== Written exercise ==
Copy out each line below that has the word "from" in it.

***** Material

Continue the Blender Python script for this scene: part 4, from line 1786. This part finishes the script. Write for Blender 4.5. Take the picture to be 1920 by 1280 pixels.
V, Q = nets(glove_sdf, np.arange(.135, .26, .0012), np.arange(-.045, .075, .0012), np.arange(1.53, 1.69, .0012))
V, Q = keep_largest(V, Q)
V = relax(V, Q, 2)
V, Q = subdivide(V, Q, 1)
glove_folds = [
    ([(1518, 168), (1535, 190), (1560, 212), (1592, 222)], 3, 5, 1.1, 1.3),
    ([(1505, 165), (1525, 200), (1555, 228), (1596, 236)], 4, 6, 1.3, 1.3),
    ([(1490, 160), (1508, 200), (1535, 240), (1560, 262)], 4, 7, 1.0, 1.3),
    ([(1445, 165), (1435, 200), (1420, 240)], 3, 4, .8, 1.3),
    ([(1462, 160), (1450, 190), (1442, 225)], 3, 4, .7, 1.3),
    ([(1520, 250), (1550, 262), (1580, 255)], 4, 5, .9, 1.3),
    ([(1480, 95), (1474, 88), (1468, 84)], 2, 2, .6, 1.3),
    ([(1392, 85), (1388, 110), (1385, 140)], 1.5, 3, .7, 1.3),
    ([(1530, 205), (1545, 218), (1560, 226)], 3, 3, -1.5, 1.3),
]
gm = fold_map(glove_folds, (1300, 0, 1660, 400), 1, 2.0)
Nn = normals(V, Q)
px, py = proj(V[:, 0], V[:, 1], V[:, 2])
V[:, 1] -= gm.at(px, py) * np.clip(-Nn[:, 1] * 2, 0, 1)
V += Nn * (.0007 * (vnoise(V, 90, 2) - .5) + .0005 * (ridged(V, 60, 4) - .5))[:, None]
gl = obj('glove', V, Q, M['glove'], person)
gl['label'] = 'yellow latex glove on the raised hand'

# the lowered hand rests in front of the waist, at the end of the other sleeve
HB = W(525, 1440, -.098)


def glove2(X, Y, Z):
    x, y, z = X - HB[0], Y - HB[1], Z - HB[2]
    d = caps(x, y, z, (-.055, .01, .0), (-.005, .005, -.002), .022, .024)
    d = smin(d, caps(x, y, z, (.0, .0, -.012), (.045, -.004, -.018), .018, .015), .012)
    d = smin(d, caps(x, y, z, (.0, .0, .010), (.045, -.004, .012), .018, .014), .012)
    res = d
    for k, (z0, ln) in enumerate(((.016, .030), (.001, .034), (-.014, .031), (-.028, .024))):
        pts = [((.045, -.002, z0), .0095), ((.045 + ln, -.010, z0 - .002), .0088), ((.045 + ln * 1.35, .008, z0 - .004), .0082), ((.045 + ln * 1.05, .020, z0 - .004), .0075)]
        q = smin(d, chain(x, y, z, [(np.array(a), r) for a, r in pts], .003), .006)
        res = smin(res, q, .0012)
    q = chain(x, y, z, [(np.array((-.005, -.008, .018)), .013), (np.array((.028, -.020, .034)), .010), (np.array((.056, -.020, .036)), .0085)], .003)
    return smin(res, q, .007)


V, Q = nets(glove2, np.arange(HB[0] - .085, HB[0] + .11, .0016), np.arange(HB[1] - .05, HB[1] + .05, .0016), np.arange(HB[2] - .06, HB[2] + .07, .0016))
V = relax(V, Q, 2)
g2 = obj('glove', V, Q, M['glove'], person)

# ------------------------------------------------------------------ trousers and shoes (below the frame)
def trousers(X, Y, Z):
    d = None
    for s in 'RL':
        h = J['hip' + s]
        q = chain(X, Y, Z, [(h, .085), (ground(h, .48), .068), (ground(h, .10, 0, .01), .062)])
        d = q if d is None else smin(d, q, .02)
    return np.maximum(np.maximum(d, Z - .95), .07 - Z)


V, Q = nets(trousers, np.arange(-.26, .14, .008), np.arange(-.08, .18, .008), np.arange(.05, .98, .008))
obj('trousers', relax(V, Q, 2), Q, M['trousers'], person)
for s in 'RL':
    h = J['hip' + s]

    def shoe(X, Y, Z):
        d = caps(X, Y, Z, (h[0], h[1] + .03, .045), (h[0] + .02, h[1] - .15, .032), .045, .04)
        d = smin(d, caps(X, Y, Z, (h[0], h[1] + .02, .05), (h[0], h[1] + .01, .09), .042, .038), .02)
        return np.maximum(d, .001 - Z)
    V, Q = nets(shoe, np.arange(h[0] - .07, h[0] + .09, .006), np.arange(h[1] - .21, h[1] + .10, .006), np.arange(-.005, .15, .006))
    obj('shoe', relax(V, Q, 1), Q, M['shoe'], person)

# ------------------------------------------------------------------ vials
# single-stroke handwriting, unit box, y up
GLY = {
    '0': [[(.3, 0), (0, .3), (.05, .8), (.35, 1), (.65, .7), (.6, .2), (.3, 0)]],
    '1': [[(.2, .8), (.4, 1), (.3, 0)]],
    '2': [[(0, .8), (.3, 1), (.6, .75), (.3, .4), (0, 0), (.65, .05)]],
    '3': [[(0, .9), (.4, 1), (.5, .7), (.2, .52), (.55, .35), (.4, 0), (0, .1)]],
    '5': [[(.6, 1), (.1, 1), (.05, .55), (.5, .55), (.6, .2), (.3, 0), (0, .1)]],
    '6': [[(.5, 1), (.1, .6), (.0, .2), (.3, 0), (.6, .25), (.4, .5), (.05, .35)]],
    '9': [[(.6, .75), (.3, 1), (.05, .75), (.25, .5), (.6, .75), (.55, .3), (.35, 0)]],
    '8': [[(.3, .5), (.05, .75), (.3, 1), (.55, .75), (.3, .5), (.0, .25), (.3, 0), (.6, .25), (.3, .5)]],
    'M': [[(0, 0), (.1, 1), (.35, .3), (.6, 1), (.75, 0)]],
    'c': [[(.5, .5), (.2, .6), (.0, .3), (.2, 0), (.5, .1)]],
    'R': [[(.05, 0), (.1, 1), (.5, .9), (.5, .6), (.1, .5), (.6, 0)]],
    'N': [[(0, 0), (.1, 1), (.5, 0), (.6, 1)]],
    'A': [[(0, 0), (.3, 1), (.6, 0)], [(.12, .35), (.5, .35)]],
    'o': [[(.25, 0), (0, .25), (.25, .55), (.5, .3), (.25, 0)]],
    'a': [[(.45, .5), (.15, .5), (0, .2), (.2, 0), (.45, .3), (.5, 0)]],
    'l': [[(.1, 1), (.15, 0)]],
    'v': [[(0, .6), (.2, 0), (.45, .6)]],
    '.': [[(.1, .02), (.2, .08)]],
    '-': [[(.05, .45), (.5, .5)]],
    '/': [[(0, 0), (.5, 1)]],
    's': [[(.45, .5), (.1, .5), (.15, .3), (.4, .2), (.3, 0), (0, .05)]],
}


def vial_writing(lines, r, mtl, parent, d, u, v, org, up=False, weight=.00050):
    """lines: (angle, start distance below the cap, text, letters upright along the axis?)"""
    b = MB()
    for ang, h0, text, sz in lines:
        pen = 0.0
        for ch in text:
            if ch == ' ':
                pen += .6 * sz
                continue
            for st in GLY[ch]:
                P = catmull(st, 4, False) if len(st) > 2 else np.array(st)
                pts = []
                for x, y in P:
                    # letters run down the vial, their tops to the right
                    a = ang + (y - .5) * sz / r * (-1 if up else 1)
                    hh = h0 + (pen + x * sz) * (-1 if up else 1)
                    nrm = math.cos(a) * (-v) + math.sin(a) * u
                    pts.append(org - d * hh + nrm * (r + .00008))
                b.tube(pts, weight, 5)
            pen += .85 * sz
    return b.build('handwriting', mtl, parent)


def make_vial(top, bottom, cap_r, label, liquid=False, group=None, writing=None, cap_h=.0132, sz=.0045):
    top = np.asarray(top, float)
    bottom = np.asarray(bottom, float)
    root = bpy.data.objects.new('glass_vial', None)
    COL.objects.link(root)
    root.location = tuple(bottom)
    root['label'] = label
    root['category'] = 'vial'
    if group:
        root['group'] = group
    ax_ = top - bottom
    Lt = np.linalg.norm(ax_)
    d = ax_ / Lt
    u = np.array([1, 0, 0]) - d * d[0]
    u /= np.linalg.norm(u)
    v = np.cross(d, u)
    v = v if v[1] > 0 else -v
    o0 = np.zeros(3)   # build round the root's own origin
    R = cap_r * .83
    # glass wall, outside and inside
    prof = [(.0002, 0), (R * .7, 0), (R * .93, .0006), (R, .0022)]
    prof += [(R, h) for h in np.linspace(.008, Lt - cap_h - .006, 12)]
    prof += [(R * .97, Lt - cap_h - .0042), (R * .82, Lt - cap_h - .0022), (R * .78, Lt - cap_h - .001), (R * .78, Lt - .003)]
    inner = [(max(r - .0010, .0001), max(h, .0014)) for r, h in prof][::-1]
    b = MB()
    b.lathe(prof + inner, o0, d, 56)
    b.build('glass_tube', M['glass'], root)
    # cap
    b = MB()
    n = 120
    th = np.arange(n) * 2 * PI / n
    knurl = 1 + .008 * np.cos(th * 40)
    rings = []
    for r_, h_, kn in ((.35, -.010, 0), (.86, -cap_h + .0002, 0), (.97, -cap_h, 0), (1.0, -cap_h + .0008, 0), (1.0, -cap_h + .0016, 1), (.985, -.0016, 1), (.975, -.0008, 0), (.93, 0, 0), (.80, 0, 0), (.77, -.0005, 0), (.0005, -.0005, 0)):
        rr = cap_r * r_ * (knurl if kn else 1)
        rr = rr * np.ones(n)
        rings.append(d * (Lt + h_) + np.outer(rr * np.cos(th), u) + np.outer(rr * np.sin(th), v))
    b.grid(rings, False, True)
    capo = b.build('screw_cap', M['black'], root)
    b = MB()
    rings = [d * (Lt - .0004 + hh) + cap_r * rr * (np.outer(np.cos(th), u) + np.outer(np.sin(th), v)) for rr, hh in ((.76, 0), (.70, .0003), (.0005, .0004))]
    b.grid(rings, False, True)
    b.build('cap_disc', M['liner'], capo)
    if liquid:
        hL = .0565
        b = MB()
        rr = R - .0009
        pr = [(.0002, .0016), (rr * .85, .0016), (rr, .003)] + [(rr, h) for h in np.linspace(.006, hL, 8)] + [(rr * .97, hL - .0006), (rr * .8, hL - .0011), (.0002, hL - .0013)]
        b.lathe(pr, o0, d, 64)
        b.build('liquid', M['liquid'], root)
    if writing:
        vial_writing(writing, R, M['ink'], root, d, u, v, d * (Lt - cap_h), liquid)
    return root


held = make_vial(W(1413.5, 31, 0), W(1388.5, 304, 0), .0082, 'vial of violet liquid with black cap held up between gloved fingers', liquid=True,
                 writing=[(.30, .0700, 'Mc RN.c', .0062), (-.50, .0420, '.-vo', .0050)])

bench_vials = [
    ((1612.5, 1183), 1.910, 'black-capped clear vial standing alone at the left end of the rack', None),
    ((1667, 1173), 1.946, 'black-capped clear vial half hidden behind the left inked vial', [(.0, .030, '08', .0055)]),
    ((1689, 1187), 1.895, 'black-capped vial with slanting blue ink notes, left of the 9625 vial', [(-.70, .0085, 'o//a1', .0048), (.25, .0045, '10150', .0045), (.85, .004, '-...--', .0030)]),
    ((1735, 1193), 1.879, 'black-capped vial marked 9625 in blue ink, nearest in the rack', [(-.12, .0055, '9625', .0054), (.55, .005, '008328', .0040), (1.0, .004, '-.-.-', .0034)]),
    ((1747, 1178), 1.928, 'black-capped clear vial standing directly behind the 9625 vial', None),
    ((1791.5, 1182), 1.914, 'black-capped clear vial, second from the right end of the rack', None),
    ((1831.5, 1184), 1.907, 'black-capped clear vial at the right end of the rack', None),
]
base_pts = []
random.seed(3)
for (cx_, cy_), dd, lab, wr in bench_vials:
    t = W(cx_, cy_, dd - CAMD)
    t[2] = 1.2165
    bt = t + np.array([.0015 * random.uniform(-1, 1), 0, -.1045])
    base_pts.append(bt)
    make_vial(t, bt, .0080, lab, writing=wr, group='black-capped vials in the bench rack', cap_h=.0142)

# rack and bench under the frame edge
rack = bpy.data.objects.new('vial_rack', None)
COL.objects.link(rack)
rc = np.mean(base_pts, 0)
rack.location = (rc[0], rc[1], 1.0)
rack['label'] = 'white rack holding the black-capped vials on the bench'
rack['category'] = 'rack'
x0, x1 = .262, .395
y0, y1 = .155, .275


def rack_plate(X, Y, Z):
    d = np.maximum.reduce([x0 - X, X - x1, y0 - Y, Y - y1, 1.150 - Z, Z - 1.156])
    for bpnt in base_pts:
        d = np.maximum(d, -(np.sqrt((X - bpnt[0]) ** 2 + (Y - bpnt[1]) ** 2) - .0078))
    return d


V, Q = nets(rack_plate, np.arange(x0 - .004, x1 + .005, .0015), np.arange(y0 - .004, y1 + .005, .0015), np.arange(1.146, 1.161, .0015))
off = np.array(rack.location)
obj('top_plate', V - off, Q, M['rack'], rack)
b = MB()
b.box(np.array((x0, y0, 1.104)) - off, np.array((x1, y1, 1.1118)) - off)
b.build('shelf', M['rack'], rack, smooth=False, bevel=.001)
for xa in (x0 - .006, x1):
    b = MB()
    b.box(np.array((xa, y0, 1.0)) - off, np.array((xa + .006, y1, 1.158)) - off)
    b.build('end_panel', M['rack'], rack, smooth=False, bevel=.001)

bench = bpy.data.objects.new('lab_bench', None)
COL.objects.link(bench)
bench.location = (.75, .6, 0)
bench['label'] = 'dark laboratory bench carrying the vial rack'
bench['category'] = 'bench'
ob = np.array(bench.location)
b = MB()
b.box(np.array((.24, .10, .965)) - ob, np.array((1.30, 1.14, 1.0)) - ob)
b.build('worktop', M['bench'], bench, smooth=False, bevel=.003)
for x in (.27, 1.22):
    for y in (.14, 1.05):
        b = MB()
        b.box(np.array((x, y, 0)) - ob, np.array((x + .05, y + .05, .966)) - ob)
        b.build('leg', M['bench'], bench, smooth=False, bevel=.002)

**********

== Exercise response ==
Continue the Blender Python script for this scene: part 4, from line 1786. This part finishes the script. Write for Blender 4.5. Take the picture to be 1920 by 1280 pixels.
    ((1791.5, 1182), 1.914, 'black-capped clear vial, second from the right end of the rack', None),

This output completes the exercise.